Another Ebook Benefit—No Returns!

Last Friday's Wall Street Journal had a front-page article on the insidious problem of "returns" in the print book publishing world. Because book retailers can return unsold books, even successful titles can end up with tons of returns if the publisher overestimates the demand or if the retailers order too many copies. The WSJ article says publishers end up having to raise prices to compensate for the lost revenue due to returns, which makes books harder to sell (too expensive) and leads to even more returns. You get the idea—"returns" are causing a big mess.

Even if print books are not going away any time soon, perhaps we can lessen the problem of returns for tech books by moving to ebooks. With ebooks, there's no need for returns; nor any need to waste all that money and paper upfront and ship boxes of books around the country in the first place.

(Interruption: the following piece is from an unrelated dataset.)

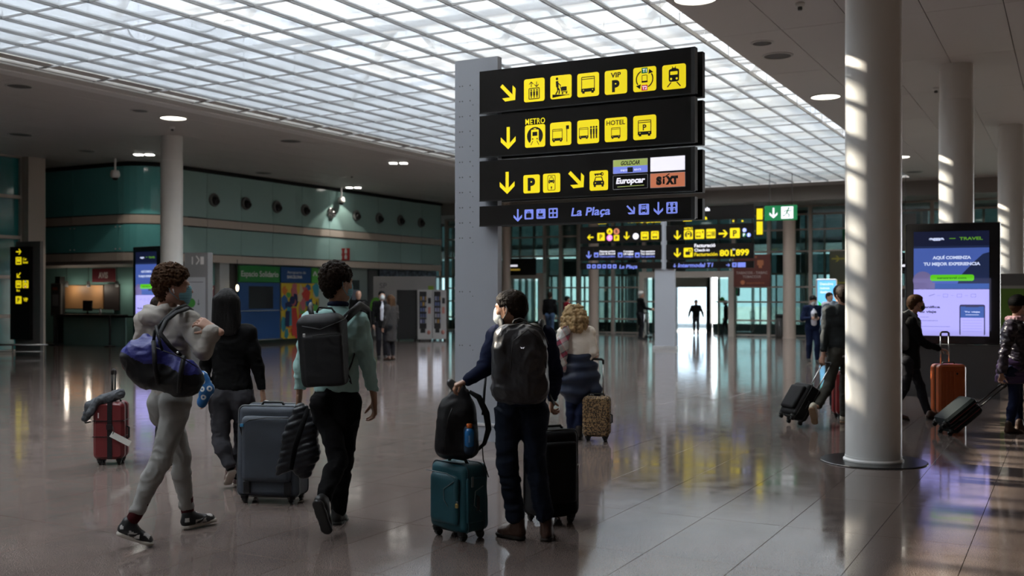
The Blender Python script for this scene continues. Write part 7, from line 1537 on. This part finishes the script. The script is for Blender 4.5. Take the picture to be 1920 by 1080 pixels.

I'm sure you can think of many reasons why ebooks may not sell—no good reader device;  tried it, didn't work; and so on. Well, we don't need a ebook reader device for reading tech ebooks on computer and perhaps the current prices are too high to generate sales of ebooks. We can't expect people to shell out $30 or more for an ebook that's simply a PDF file version of a print book. I think an ebook has to be priced much lower. If this requires reducing the size of the ebook (and focusing on a narrower topic), so be it. And while we're at it, we should redesign the ebook to take advantage of the electronic format; for example, use a layout that's easier to read on computer monitors, and include multimedia that provides a richer experience than a print book. For a 75- to 100-page ebook packed with information, a price point of $5 or so sounds right. On the other hand, the same size ebook with  embedded multimedia could be priced $10 and up. What I don't know is whether such a pricing model for tech ebooks would work for mainstream publishers or are such ebooks more the domain of self-published authors or small niche publishers. I guess we'd find out as the market evolves!